Por Tomás de Iriarte
En este festín de adulaciones y pantomimas políticas, donde el incienso de la lambonería reemplaza el aire puro del criterio, emerge la patética figura de Rafael Castro, otra vociferante insurrecto y hoy bufón de la corte del alcalde Dumek Turbay.
No hay en este mundo criatura más deleznable que aquel que, habiendo jurado ser centinela de la justicia, renuncia a su causa por un mendrugo de atención, como perro que cambia de amo con tal de recibir una caricia en el lomo.
Decía el pueblo en su infinita sabiduría que "no hay cosa más peligrosa que un lambón", y qué razón llevaba, pues la lambonería no es más que la traición vestida con los harapos de la lealtad. Desde hace días se ve a Castro, con los ojillos brillantes de la desesperación, lanzando piropos serviles a la administración de Dumek Turbay, cual cortesano de pacotilla que busca congraciarse con el monarca de turno.
Mas el astuto alcalde, que de ingenuo no tiene un pelo, lo observa con la paciencia de quien mira a un gato callejero rondando la despensa, sabiendo que de hambre y necesidad se mueve la criatura.

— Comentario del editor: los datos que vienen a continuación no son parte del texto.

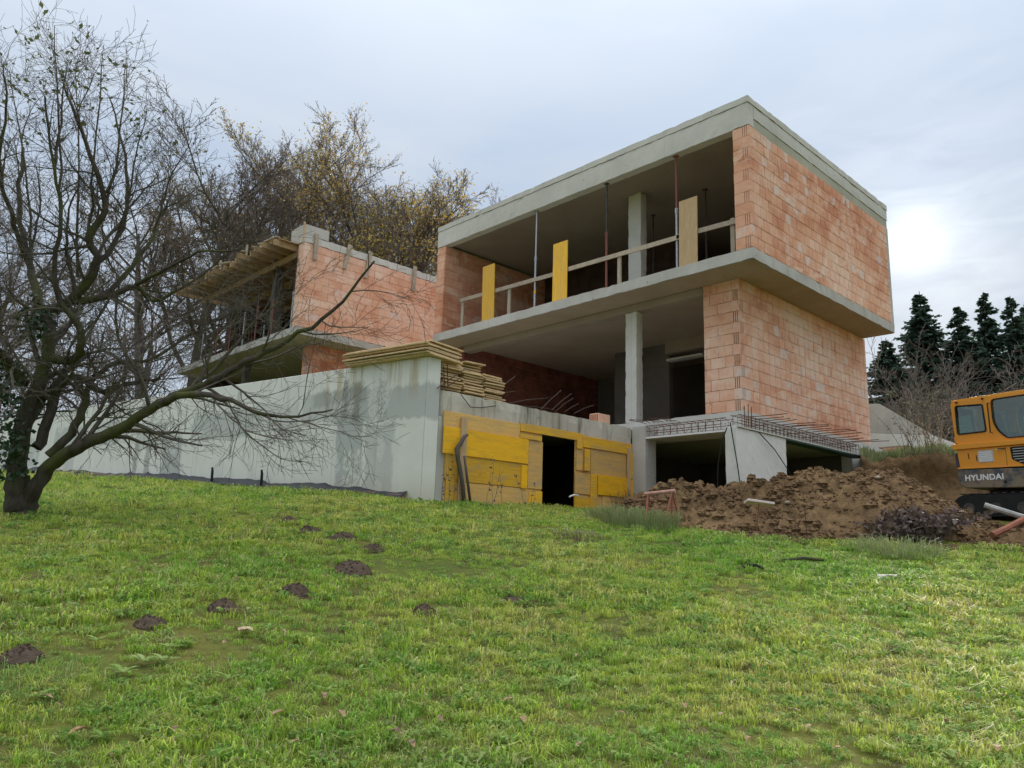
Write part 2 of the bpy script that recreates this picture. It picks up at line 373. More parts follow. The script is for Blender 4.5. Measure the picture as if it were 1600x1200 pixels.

Qué queda, pues, del antiguo Rafael Castro, aquel que, con audífonos de mercadillo y gorra de veterano de guerras inexistentes, bramaba contra la administración con la vehemencia de un iluminado. Hoy, sus rebuznos se han trocado en cánticos de alabanza, y su voz, otra trémula de indignación, se ha dulcificada en un tono de devota sumisión. Ya no hay diatribas ni airados cuestionamientos, sino sonrisas complacientes y palmaditas en la espalda.

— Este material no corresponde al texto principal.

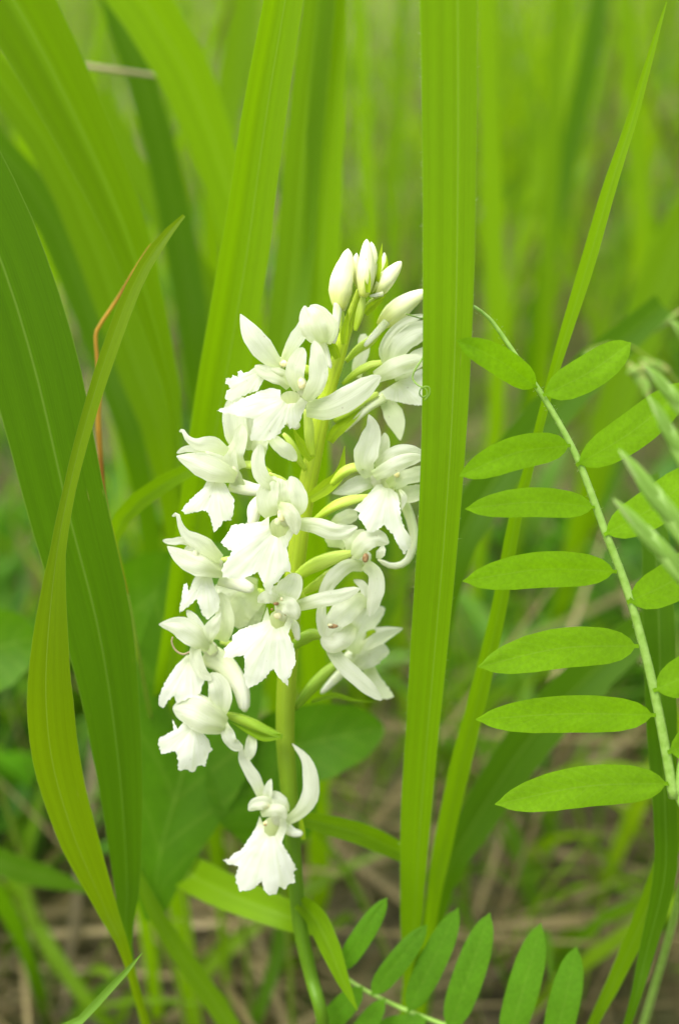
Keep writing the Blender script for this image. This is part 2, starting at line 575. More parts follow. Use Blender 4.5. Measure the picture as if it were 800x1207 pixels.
def scatter(name, items, mat, label, cat):
    """items: (x, y, z, height, width, lean azimuth, lean, droop, facing, tone, profile); one mesh of many blades"""
    NS = 7
    tt = np.linspace(0, 1, NS)
    verts, faces, uvs, tone = [], [], [], []
    for (x, y, z, h, w, az, lean, droop, face, tn, prof) in items:
        ca, sa = math.cos(az), math.sin(az)
        a = lean + droop * tt                       # angle from vertical
        dr = np.concatenate([[0], np.cumsum(np.sin(a[:-1]) * h / (NS - 1))])
        dz = np.concatenate([[0], np.cumsum(np.cos(a[:-1]) * h / (NS - 1))])
        cf, sf = math.cos(face), math.sin(face)
        if prof == 0:
            ww = w * np.interp(tt, [0, .25, .6, .85, 1], [.5, 1, .9, .5, .03])
        elif prof == 1:
            ww = w * np.interp(tt, [0, .12, .3, .55, .8, 1], [.12, .15, .85, 1, .65, .05])
        else:
            ww = w * np.ones(NS)
        b = len(verts)
        for i in range(NS):
            cx, cy, cz = x + ca * dr[i], y + sa * dr[i], z + dz[i]
            nzx, nzy = -sf * 0.18 * ww[i], cf * 0.18 * ww[i]
            verts.append((cx - cf * ww[i] / 2, cy - sf * ww[i] / 2, cz))
            verts.append((cx + nzx, cy + nzy, cz))
            verts.append((cx + cf * ww[i] / 2, cy + sf * ww[i] / 2, cz))
            uvs += [(0, tt[i]), (.5, tt[i]), (1, tt[i])]
            tone += [tn] * 3
        for i in range(NS - 1):
            k = b + i * 3
            faces += [(k, k + 1, k + 4, k + 3), (k + 1, k + 2, k + 5, k + 4)]
    o = mesh_obj(name, verts, faces, mat, uvs=uvs)
    at = o.data.attributes.new('tone', 'FLOAT', 'POINT')
    at.data.foreach_set('value', np.array(tone, dtype=np.float32))
    return tag(o, label, cat, kind='stuff')


M['grass'] = scatter_color_mat('meadow_grass', [(0.0, (0.075, 0.175, 0.006)), (0.5, (0.15, 0.275, 0.006)), (1.0, (0.205, 0.345, 0.006))], (1.7, 1.65, 0.6), 0.5, 0.025)
M['deadgrass'] = scatter_color_mat('dead_grass', [(0.0, (0.06, 0.05, 0.014)), (0.5, (0.14, 0.115, 0.038)), (0.85, (0.22, 0.18, 0.075)), (1.0, (0.34, 0.28, 0.13))], (0.8, 0.8, 0.7), 0.25)
M['herb'] = scatter_color_mat('low_herbs', [(0.0, (0.04, 0.13, 0.010)), (0.5, (0.075, 0.20, 0.012)), (1.0, (0.13, 0.28, 0.03))], (1.5, 1.6, 0.8), 0.4, 0.025)


def clump(x, y):
    return noise.noise(Vector((x * 4.2 + 3.1, y * 3.1, 1.7)))


items = []
while len(items) < 4300:
    y = 0.30 + 4.2 * random.random() ** 1.7
    x = random.uniform(-1, 1) * (0.30 + 0.55 * y)
    if clump(x, y) < random.uniform(-0.22, 0.32):
        continue
    near = y < 0.55
    if near:
        h = random.uniform(0.03, 0.10)
        w = random.uniform(0.0015, 0.004)
    else:
        h = random.uniform(0.16, 0.42) * (0.75 + 0.25 * min(1, y))
        w = random.choice([random.uniform(0.0015, 0.003), random.uniform(0.003, 0.0065)])
        if y < 0.75:
            h *= 0.6
    items.append((x, y, ground_height(x, y) - 0.006, h, w, random.uniform(0, 6.28), random.uniform(0.02, 0.3), random.uniform(0.1, 0.9), random.uniform(-0.9, 0.9), min(1, max(0, random.gauss(0.5, 0.33))), 0))
for k in range(1900):                               # low turf and seedling blades near the spike
    y = random.uniform(0.20, 0.85)
    x = random.uniform(-1, 1) * (0.22 + 0.5 * y)
    if noise.noise(Vector((x * 9 + 4, y * 7, 8))) + 0.25 * (x < -0.02) < random.uniform(-0.25, 0.3):
        continue
    items.append((x, y, ground_height(x, y) - 0.006, random.uniform(0.03, 0.12), random.uniform(0.0015, 0.0055), random.uniform(0, 6.28), random.uniform(0.1, 0.6), random.uniform(0.2, 1.2), random.uniform(0, 3.14), min(1, max(0, random.gauss(0.3, 0.22))), 0))
scatter('grass', items, M['grass'], 'soft mass of green meadow grass filling the distance', 'grass')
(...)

Lo han visto, incluso, embutido en la camiseta del Real Cartagena, celebrando con la euforia de quien se sabe observado, esperando tal vez que una cámara captara su entusiasmo impostado. Se ha olvidado de sus críticas, ha archivado sus exigencias de transparencia, y en su lugar, ha desplegado la alfombra roja de la adulación. Pretende ahora desmovilizarse, abandonar la trinchera de la oposición, y arrodillarse ante el altar de la conveniencia, creyendo que así logrará ingresar al círculo de confianza del mandatario.
¡Necio! Si crees, oh Rafael, que el alcalde te abrirá los brazos como padre indulgente, es que tu juicio se ha visto eclipsado por la codicia. Si tú no tragas entero, Dumek menos, y tu danza de la desesperación no hará más que convertirte en la burla de la plaza. Es así como los otros revolucionarios terminarán convertidos en caricaturas de sí mismos, en bufones de un circo que nunca los tomará en serio.
Desde la primera fila, con palomitas en mano, un observador se ríe, se sacude el polvo del cinismo y asiste, impávido, al espectáculo de la dignidad vendida al mejor postor.